-- START --

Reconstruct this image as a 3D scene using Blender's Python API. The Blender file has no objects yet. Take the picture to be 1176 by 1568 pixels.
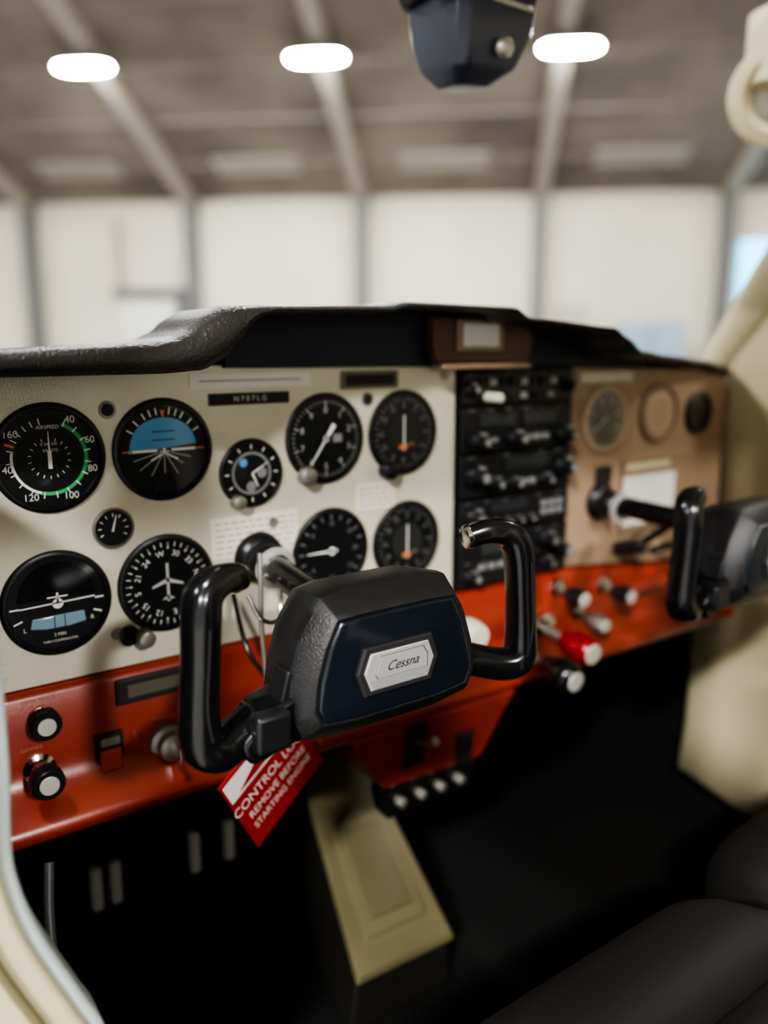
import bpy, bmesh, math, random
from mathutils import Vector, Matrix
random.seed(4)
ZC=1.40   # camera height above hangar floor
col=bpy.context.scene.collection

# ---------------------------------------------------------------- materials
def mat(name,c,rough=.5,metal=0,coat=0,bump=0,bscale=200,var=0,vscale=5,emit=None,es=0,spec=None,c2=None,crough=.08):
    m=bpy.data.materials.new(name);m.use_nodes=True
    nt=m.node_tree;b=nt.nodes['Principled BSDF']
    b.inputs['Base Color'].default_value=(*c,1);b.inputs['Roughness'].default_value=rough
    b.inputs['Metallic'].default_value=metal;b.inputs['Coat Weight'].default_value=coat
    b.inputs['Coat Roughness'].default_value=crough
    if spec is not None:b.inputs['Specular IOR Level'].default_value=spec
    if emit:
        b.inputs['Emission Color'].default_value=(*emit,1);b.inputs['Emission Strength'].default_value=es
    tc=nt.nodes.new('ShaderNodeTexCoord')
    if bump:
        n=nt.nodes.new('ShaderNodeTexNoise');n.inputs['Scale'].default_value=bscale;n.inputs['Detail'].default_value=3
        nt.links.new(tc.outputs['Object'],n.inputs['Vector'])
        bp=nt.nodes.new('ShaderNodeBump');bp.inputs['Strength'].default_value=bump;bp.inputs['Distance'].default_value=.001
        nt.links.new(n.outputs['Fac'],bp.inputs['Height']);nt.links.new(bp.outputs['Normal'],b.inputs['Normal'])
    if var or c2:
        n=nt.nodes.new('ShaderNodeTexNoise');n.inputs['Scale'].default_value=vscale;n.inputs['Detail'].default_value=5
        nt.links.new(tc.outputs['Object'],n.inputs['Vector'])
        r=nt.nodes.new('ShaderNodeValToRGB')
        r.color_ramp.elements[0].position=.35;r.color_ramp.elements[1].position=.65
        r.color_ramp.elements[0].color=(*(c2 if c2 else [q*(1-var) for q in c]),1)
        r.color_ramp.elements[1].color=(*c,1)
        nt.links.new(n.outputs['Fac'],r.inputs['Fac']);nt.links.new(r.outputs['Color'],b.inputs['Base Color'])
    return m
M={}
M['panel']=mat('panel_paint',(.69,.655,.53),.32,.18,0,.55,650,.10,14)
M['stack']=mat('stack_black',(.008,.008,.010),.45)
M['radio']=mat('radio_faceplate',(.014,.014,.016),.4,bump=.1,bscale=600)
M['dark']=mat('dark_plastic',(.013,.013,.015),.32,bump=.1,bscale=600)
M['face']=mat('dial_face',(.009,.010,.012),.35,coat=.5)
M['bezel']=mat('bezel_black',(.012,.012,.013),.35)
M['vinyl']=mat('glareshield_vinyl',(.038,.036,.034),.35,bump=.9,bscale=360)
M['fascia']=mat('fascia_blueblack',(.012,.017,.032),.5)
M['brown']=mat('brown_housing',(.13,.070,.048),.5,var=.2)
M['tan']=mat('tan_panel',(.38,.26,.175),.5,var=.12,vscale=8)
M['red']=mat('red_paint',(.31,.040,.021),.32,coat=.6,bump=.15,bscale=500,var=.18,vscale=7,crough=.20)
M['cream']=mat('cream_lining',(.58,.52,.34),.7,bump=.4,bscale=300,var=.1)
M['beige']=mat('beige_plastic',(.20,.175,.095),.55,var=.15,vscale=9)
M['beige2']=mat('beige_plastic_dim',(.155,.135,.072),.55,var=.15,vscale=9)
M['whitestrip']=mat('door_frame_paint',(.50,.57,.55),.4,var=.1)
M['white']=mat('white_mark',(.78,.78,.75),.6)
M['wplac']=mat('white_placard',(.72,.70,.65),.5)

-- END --

▶ _TASK OBJECTIVE_
Make an exact copy of the whole listing, but don't bring over any pictures.

▶ _THE SOLUTION_
Reconstruct this image as a 3D scene using Blender's Python API. The Blender file has no objects yet. Take the picture to be 1176 by 1568 pixels.
import bpy, bmesh, math, random
from mathutils import Vector, Matrix
random.seed(4)
ZC=1.40   # camera height above hangar floor
col=bpy.context.scene.collection

# ---------------------------------------------------------------- materials
def mat(name,c,rough=.5,metal=0,coat=0,bump=0,bscale=200,var=0,vscale=5,emit=None,es=0,spec=None,c2=None,crough=.08):
    m=bpy.data.materials.new(name);m.use_nodes=True
    nt=m.node_tree;b=nt.nodes['Principled BSDF']
    b.inputs['Base Color'].default_value=(*c,1);b.inputs['Roughness'].default_value=rough
    b.inputs['Metallic'].default_value=metal;b.inputs['Coat Weight'].default_value=coat
    b.inputs['Coat Roughness'].default_value=crough
    if spec is not None:b.inputs['Specular IOR Level'].default_value=spec
    if emit:
        b.inputs['Emission Color'].default_value=(*emit,1);b.inputs['Emission Strength'].default_value=es
    tc=nt.nodes.new('ShaderNodeTexCoord')
    if bump:
        n=nt.nodes.new('ShaderNodeTexNoise');n.inputs['Scale'].default_value=bscale;n.inputs['Detail'].default_value=3
        nt.links.new(tc.outputs['Object'],n.inputs['Vector'])
        bp=nt.nodes.new('ShaderNodeBump');bp.inputs['Strength'].default_value=bump;bp.inputs['Distance'].default_value=.001
        nt.links.new(n.outputs['Fac'],bp.inputs['Height']);nt.links.new(bp.outputs['Normal'],b.inputs['Normal'])
    if var or c2:
        n=nt.nodes.new('ShaderNodeTexNoise');n.inputs['Scale'].default_value=vscale;n.inputs['Detail'].default_value=5
        nt.links.new(tc.outputs['Object'],n.inputs['Vector'])
        r=nt.nodes.new('ShaderNodeValToRGB')
        r.color_ramp.elements[0].position=.35;r.color_ramp.elements[1].position=.65
        r.color_ramp.elements[0].color=(*(c2 if c2 else [q*(1-var) for q in c]),1)
        r.color_ramp.elements[1].color=(*c,1)
        nt.links.new(n.outputs['Fac'],r.inputs['Fac']);nt.links.new(r.outputs['Color'],b.inputs['Base Color'])
    return m
M={}
M['panel']=mat('panel_paint',(.69,.655,.53),.32,.18,0,.55,650,.10,14)
M['stack']=mat('stack_black',(.008,.008,.010),.45)
M['radio']=mat('radio_faceplate',(.014,.014,.016),.4,bump=.1,bscale=600)
M['dark']=mat('dark_plastic',(.013,.013,.015),.32,bump=.1,bscale=600)
M['face']=mat('dial_face',(.009,.010,.012),.35,coat=.5)
M['bezel']=mat('bezel_black',(.012,.012,.013),.35)
M['vinyl']=mat('glareshield_vinyl',(.038,.036,.034),.35,bump=.9,bscale=360)
M['fascia']=mat('fascia_blueblack',(.012,.017,.032),.5)
M['brown']=mat('brown_housing',(.13,.070,.048),.5,var=.2)
M['tan']=mat('tan_panel',(.38,.26,.175),.5,var=.12,vscale=8)
M['red']=mat('red_paint',(.31,.040,.021),.32,coat=.6,bump=.15,bscale=500,var=.18,vscale=7,crough=.20)
M['cream']=mat('cream_lining',(.58,.52,.34),.7,bump=.4,bscale=300,var=.1)
M['beige']=mat('beige_plastic',(.20,.175,.095),.55,var=.15,vscale=9)
M['beige2']=mat('beige_plastic_dim',(.155,.135,.072),.55,var=.15,vscale=9)
M['whitestrip']=mat('door_frame_paint',(.50,.57,.55),.4,var=.1)
M['white']=mat('white_mark',(.78,.78,.75),.6)
M['wplac']=mat('white_placard',(.72,.70,.65),.5)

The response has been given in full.